The learned Counsel for the accused rightly placed reliance on the decisions of this Court in the case of Motilal Chouthiprasad Varma v. State of Maharashtra, 2007 Cri. L.J. 561, Omprakash Shardaprasad Mallah & Anr. vs. State of Maharashtra 2007 (2) Mh. L.J. (Cri.) 535 and Balu Raosaheb Navale & Anr. vs. State of Maharashtra, 2005 Cri. L.J. 366 in support of his contentions that the conviction under Section 302 of I.P.C., is required to be set aside. Having regard to the peculiar facts of this case we have no doubt in our mind that the incident had taken place in a fight in which the accused had inflicted one single blow on the head of the deceased.
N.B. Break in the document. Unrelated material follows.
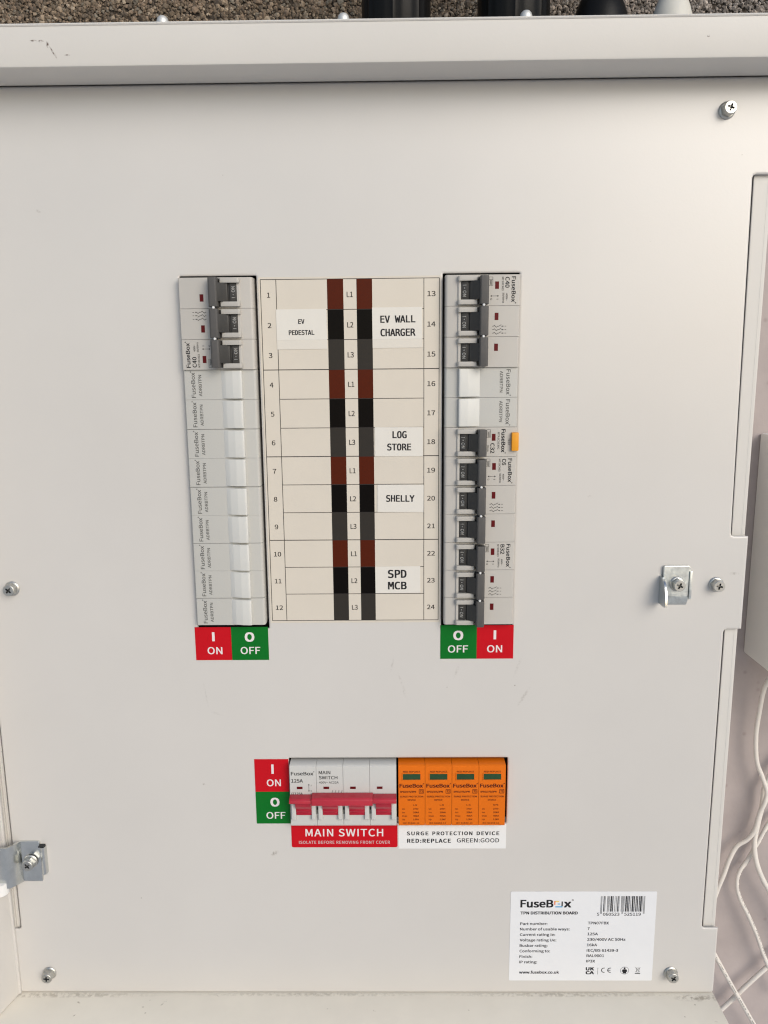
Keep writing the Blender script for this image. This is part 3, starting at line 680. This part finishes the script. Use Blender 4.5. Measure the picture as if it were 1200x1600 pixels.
# ------------------------------------------------------------------ rating plate
O = (211.6, -486.3, 0)
rp = sticker('rating_plate', [('face', 160.5, 262.7, -486.4, -415.2, m_plate, .8)], O, 'white rating label with barcode at the lower right of the cover', 'label plate')
p = MB(); q = MB()
T(p, 'FuseB', 167.4, 190.6, -427.6, 6.0, H, 'sans', .028); T(p, 'x', 197.9, 203.2, -427.6, 6.0, H, 'sans', .028); ring(p, 204.0, -421.8, .55, .3, H, 10)
T(p, 'TPN DISTRIBUTION BOARD', 167.6, 207.9, -433.1, 2.3, H, 'sans', .035)
L1 = [('Part number:', 186.8, 441.5), ('Number of usable ways:', 202.6, 445.8), ('Current rating Ie:', 192.5, 450.2), ('Voltage rating Ue:', 193.5, 454.6), ('Busbar rating:', 187.4, 459.0), ('Conforming to:', 189.3, 463.4), ('Finish:', 176.8, 467.9), ('IP rating:', 180.3, 472.3)]
for t_, x1, y in L1: T(p, t_, 167.6, x1, -y, 2.05, H, 'sans', .012)
for t_, x1, y in (('TPN07FBX', 230.1, 441.0), ('7', 216.7, 445.4), ('125A', 222.7, 449.7), ('230/400V AC 50Hz', 242.4, 454.1), ('16kA', 222.5, 458.5), ('IEC/BS 61439-3', 237.6, 462.9), ('RAL9001', 227.8, 467.2), ('IP3X', 221.6, 471.6)):
    T(p, t_, 215.3, x1, -y, 2.1, H, 'sans', .012)
T(p, 'www.fusebox.co.uk', 167.7, 196.2, -480.7, 2.2, H, 'sans', .022)
T(p, 'UK', 215.2, 221.2, -478.1, 2.6, H, 'sans', .06); T(p, 'CA', 215.2, 221.2, -481.2, 2.6, H, 'sans', .06)
stroke(p, 223.8, -481.3, 223.8, -475.9, .22, H)
for cx in (228.2, 232.6): ring(p, cx, -477.9, 1.75, .55, H, 14, 75, 285)
stroke(p, 231.2, -477.9, 232.9, -477.9, .5, H)
# figure in a ring: reader with booklet
ring(p, 242.9, -478.2, 2.95, .22, H, 28); ring(p, 242.9, -476.3, .35, .7, H, 10)
p.add([(240.9, -479.0, H), (241.4, -477.4, H), (242.3, -477.1, H), (243.5, -477.1, H), (244.4, -477.4, H), (244.9, -479.0, H), (242.9, -479.6, H)], [(0, 1, 2, 3, 4, 5, 6)][::1]); p.quad(241.7, 244.1, -480.6, -479.2, H - .01)
# crossed-out wheeled bin
stroke(p, 250.4, -475.6, 254.0, -479.6, .22, H); stroke(p, 254.0, -475.6, 250.4, -479.6, .22, H + .01); stroke(p, 250.8, -476.1, 253.7, -476.1, .25, H + .02)
stroke(p, 251.1, -476.1, 251.5, -479.5, .22, H + .02); stroke(p, 253.4, -476.1, 253.0, -479.5, .22, H + .02); stroke(p, 251.5, -479.5, 253.0, -479.5, .22, H + .03)
p.quad(250.3, 254.1, -480.9, -480.3, H)
# EAN-13 bars for the number printed below
Lc = ['0001101', '0011001', '0010011', '0111101', '0100011', '0110001', '0101111', '0111011', '0110111', '0001011']
num = '5060523525119'; par = {'5': 'LGGLLG'}['5']
bits = '101'
for d, pc in zip(num[1:7], par):
    c = Lc[int(d)]; bits += c if pc == 'L' else ''.join('1' if x == '0' else '0' for x in c)[::-1]
bits += '01010'
for d in num[7:]: bits += ''.join('1' if x == '0' else '0' for x in Lc[int(d)])
bits += '101'
mw = (254.6 - 223.7) / 95
for i, bt in enumerate(bits):
    if bt == '1':
        gu = i < 3 or i >= 92 or 45 <= i < 50
        p.quad(223.7 + i * mw, 223.7 + (i + 1) * mw - .02, -432.6 if gu else -430.9, -418.7, H)
T(p, '5', 221.4, 223.0, -434.1, 2.3, H, 'sans'); T(p, '060523', 225.6, 237.2, -434.1, 2.3, H, 'sans'); T(p, '525119', 240.5, 252.2, -434.1, 2.3, H, 'sans')
p.flat = True; obj('print', p, m_ink, rp, O)
cl = {'o': mat('logo_orange', (.75, .22, .10), .5), 'y': mat('logo_yellow', (.75, .55, .15), .5), 'b': mat('logo_blue', (.10, .35, .60), .5), 'k': m_ink}
for kk, a in (('o', (191.5, -425.5, 191.5, -422.6)), ('y', (191.9, -422.9, 194.6, -422.9)), ('b', (192.0, -427.1, 197.0, -427.1)), ('k', (196.7, -426.6, 196.7, -422.9))):
    z_ = MB(); stroke(z_, *a, .95, H); obj('logo_mark', z_, cl[kk], rp, O)
z_ = MB(); stroke(z_, 193.6, -424.9, 195.3, -424.9, .8, H); obj('logo_mark', z_, cl['b'], rp, O)

# ------------------------------------------------------------------ circuit chart
O = (54.4, -217, 0)
ch = sticker('circuit_chart', [('sheet', -1.3, 110.0, -217.6, 1.4, m_chart, 0)], O, 'cream circuit chart with brown, black and grey strips between the two breaker columns', 'chart')
HS, HL = .20, .23
for i in range(12):
    m = (m_cb, m_ck, m_cg)[i % 3]
    for a, b_ in ((40.5, 50.4), (58.4, 67.95)):
        obj('phase_block', MB().quad(a, b_, -(i + 1) * 18 + .02, -i * 18 - .02, HS), m, ch, O)
p = MB(); W = .38
for a in ((0, 0, 108.8, 0), (0, -216, 108.8, -216), (0, 0, 0, -216), (108.8, 0, 108.8, -216)): stroke(p, *a, W, HL)
for i in (3, 6, 9): stroke(p, 0, -18 * i, 108.8, -18 * i, .5, HL)
for i in (1, 2, 4, 5, 7, 8, 10, 11): stroke(p, 9.5, -18 * i, 99.3, -18 * i, W, HL)
for x in (9.5, 99.4): stroke(p, x, 0, x, -216, W, HL + .01)
for i in range(12):
    y = -18 * i - 10.7
    if i < 9: T(p, str(i + 1), 3.6 + (.25 if i == 0 else 0), 5.9 - (.2 if i == 0 else 0), y, 3.0, HL)
    else: T(p, str(i + 1), 2.5, 7.2 if i != 10 else 6.8, y, 3.0, HL)
    T(p, str(i + 13), 101.5, 106.5 if i != 9 else 106.6, y, 3.0, HL)
    T(p, 'L%d' % (i % 3 + 1), 52.4, 56.2, y - .1, 3.2, HL)
p.flat = True; obj('print', p, m_inkchart, ch, O)

def tape(x0, x1, yt, yb, fold, words, label):
    O = ((x0 + x1) / 2, -yb, .25); o = empty('printed_label', *O); tag(o, label, 'label', 'printed tape labels on the circuit chart')
    if fold:
        obj('tape', MB().box(x0, x1, -fold, -yt, .26, .52), m_tape, o, O); obj('tape_end', MB().box(x0, x1 + .1, -yb, -fold - .03, .26, .48), m_tape2, o, O)
    else: obj('tape', MB().box(x0, x1, -yb, -yt, .26, .52), m_tape, o, O)
    p = MB()
    for (t_, a, b_, base, cap) in words: T(p, t_, a, b_, -base, cap, .56, 'mono', .018)
    obj('print', p, m_ink, o, O); o.rotation_euler = (0, R(random.uniform(-.5, .5)), 0)
tape(9.1, 39.9, 17.6, 41.6, 36.0, [('EV', 22.5, 26.4, 26.4, 2.8), ('PEDESTAL', 16.5, 32.3, 33.0, 2.9)], 'white tape label reading EV PEDESTAL, left of the coloured strips')
tape(67.9, 98.5, 17.0, 41.3, 36.0, [('EV WALL', 72.8, 94.3, 26.2, 4.3), ('CHARGER', 72.8, 94.3, 34.2, 4.4)], 'white tape label reading EV WALL CHARGER, beside chart number 14')
tape(68.6, 98.8, 89.9, 108.2, None, [('LOG', 79.6, 88.6, 96.8, 4.4), ('STORE', 76.3, 91.4, 104.5, 4.3)], 'white tape label reading LOG STORE, beside chart number 18')
tape(69.8, 99.2, 126.3, 144.0, None, [('SHELLY', 75.3, 93.4, 137.3, 4.3)], 'white tape label reading SHELLY, beside chart number 20')
tape(68.0, 97.2, 179.7, 197.6, None, [('SPD', 76.2, 88.3, 187.4, 5.4), ('MCB', 76.1, 88.3, 195.1, 5.1)], 'white tape label reading SPD MCB, beside chart number 23')

# ------------------------------------------------------------------ on top of the case
for k, (x, l) in enumerate(((-45.5, 'leftmost'), (54.3, 'middle'), (154.6, 'rightmost'))):
    s = MB().lathe([(1, 0), (3.4, 0), (3.4, 3.8), (2.9, 5.4), (2.0, 6.4)], x, YT + 21.5, 19.5, 18, 'v')
    onething('top_screw', s, m_topscrew, (x, YT + 21.5, 19.5), 'small pale screw head on the top edge of the case, %s of the three' % l, 'screw', 'screw heads on top of the case', smooth=True)
def gland(x, r, name, label, mt, mode):
    O = (x, YT + 21.5, -50); o = empty(name, *O); tag(o, label, 'cable gland', 'cable glands on top of the case')
    y0 = O[1]
    if mode == 'ribbed':
        obj('gland_base', MB().lathe([(1, 0), (r * 1.08, 0), (r * 1.08, 9), (r, 10.5)], x, y0, -50, 6, 'v', ca=.5), mt, o, O)
        n = 64; mb = MB(); vs = []
        for j, (rr, tt) in enumerate(((r * .95, 10), (r, 12), (r, 60), (r * .9, 68), (r * .5, 72))):
            for i in range(n):
                a = 2 * math.pi * i / n; k_ = rr * (.965 if i % 8 in (0, 2) else 1.0)
                mb.v.append((x + k_ * math.cos(a), y0 + tt, -50 + k_ * math.sin(a)))
        for j in range(4):
            for i in range(n): mb.f.append((j * n + i, j * n + (i + 1) % n, (j + 1) * n + (i + 1) % n, (j + 1) * n + i))
        obj('gland_nut', mb, mt, o, O, smooth=True)
        obj('cable', MB().tube([(x, y0 + 60, -50), (x, y0 + 130, -52), (x + 2, y0 + 300, -60)], r * .45), m_cableb, o, O, smooth=True)
    else:
        obj('gland_base', MB().lathe([(1, 0), (r * 1.15, 0), (r * 1.15, 8), (r * 1.05, 9)], x, y0, -50, 6, 'v', ca=.3), mt, o, O)
        if mode == 'dome': prof = [(r * 1.02, 8), (17.0, 9), (17.2, 24), (16.4, 31), (14.8, 36), (12.7, 41), (10, 46), (7.2, 50), (6.2, 52), (5.7, 53)]
        else: prof = [(r * 1.02, 8), (12.6, 9), (12.6, 25), (12.0, 31), (10.9, 35), (9.2, 39.5), (7.4, 43), (5.4, 45.5), (4.2, 46.5), (3.8, 47)]
        obj('gland_nut', MB().lathe(prof, x, y0, -50, 36, 'v'), mt, o, O, smooth=True)
        obj('cable', MB().tube([(x, y0 + 40, -50), (x, y0 + 110, -50), (x + 1, y0 + 300, -60)], 3.6 if mode != 'dome' else 5.5), m_cable if mode != 'dome' else m_cableb, o, O, smooth=True)
gland(83.8, 21.8, 'cable_gland', 'ribbed black cable gland above the middle of the case', m_gland, 'ribbed')
gland(157.8, 22.6, 'cable_gland', 'ribbed black cable gland behind the rightmost top screw', m_gland, 'ribbed')
gland(212.4, 14.0, 'cable_gland', 'domed black cable gland between the ribbed black and the grey one', m_gland, 'dome')
gland(257.3, 11.6, 'cable_gland', 'small domed grey cable gland with a white cable', m_glandg, 'small')

# ------------------------------------------------------------------ box and cables on the right
O = (450, -285, -120); bx = empty('wall_box', *O); tag(bx, 'grey box on the wall at the right edge of the picture, above the white cables', 'junction box')
obj('box_body', MB().box(366, 560, -284.6, -105.2, -119.5, -45, 2.0), m_box, bx, O, smooth=True)
obj('box_lid', MB().box(366.6, 559.4, -284, -105.8, -44.6, -22, 2.5), m_box, bx, O, smooth=True)
CB = {
 'a': [(379.6, 284.8, 92), (378.6, 297, 97), (377.4, 309.7, 103), (376.8, 329.0, 106), (376.0, 351.3, 107), (378.3, 373.9, 107), (383.6, 388.2, 106), (387.2, 399.7, 104), (386.0, 409, 103), (382.9, 420.0, 104), (381.0, 436.4, 106), (376.4, 446.5, 108), (369.0, 454.2, 110), (363.5, 467.3, 110), (360.1, 480.5, 110), (355.2, 497, 110), (350, 520, 110), (344, 560, 110)],
 'b': [(410, 360, 112), (398, 379, 112), (389, 400, 111), (388.2, 416.2, 111), (385.9, 431.7, 111), (383.2, 449.4, 109), (384.2, 464.3, 106), (389.7, 479.4, 105), (397.5, 493.5, 105), (412, 520, 106), (425, 560, 108)],
 'c': [(402, 425, 113), (395.9, 434.4, 113), (388.2, 452.4, 113), (380.7, 467.3, 112), (373.5, 479.3, 111), (372.0, 491.4, 110), (375.3, 503.6, 109), (383.0, 519.0, 108), (391.5, 537.6, 108), (400, 559.5, 108), (418, 600, 108)],
 'd': [(342, 530, 106), (354.8, 553.2, 104), (366.8, 575.3, 102), (379.5, 597.7, 102), (394, 623, 102), (410, 650, 104)],
 'e': [(425, 546, 109), (402.4, 570.8, 109), (387.1, 588.0, 109), (376.1, 601.5, 109), (362.7, 617, 109), (345, 637, 109)]}
CL = {'a': 'white cable dropping from the corner of the grey wall box', 'b': 'white cable crossing over the looped one beside the wall box cable', 'c': 'white printed cable curving in a loop and running down to the right',
      'd': 'white printed cable running down right from behind the bottom corner of the case', 'e': 'white cable running down left, crossed by the printed one at bottom right'}
for k_, pts in CB.items():
    path = catmull([(x, -y, -z) for x, y, z in pts], 7); r = {'a': 1.85, 'b': 2.1, 'c': 1.75, 'd': 1.85, 'e': 1.95}[k_]
    O = tuple(path[0]); o = empty('hanging_cable', *O); tag(o, CL[k_], 'cable', 'white cables hanging on the mauve wall')
    obj('sheath', MB().tube(path, r, 14), m_cable, o, O, smooth=True)
    if k_ in 'cd':
        pm = MB(); acc = 0; random.seed(5)
        for i in range(10 if k_ == 'c' else 5, len(path) - 2):
            a, b_ = path[i], path[i + 1]
            if i % 5 in (3,): continue
            d = b_ - a; dn = d.normalized(); side = Vector((dn.y, -dn.x, 0)) * (-.9 if k_ == 'c' else -.2)
            nseg = 5
            for q_ in range(nseg):
                if random.random() < .3: continue
                pa = a + d * (q_ / nseg) + side; pb = a + d * ((q_ + .6) / nseg) + side
                zo = math.sqrt(max(r * r - side.length ** 2, 0)) + .06
                w_ = Vector((dn.y, -dn.x, 0)) * random.uniform(.2, .38)
                pm.add([(pa - w_)[:2] + ((pa.z + zo),), (pb - w_)[:2] + ((pb.z + zo),), (pb + w_)[:2] + ((pb.z + zo),), (pa + w_)[:2] + ((pa.z + zo),)], [(0, 1, 2, 3)])
        pm.flat = True; obj('sheath_print', pm, m_inkgrey, o, O)
bpy.context.view_layer.update()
The injury was committed with the knowledge that it was likely to cause the death of Ganesh, but without intention to cause such death or such badly injury as was likely to cause death. Hence the offence committed by the accused would come within the ambit of Section 304 (Part II) of I.P.C. 9. Coming to the quantum of sentence, it is to be noted that the co-accused was about 17 years of age. The neighours P.W.5 and P.W. 6 had seen both the accused assaulting Ganesh in the night after 10.00 p.m. And the single injury on the skull proved to be fatal. The prosecution could not prove as to which of the accused had inflicted the head injury which resulted in the death of Ganesh. The appellant is a lady and elder to the deceased by about 15 years. The deceased was her relation and staying with her. Hence the cause of justice would be served if the appellant is sentenced to suffer imprisonment for five years. 10. In the premises, this Appeal succeeds partly. The order of conviction and sentence passed in Sessions Case No.65 of 2009 for the offence punishable under Section 302 of I.P.C. is hereby quashed and set aside. Instead the accused is convicted for the offence punishable under Section 304(Part II) of I.P.C. and she is sentenced to suffer imprisonment for five years. The appellant will be entitled to set-off under Section 428 of Cr.P.C.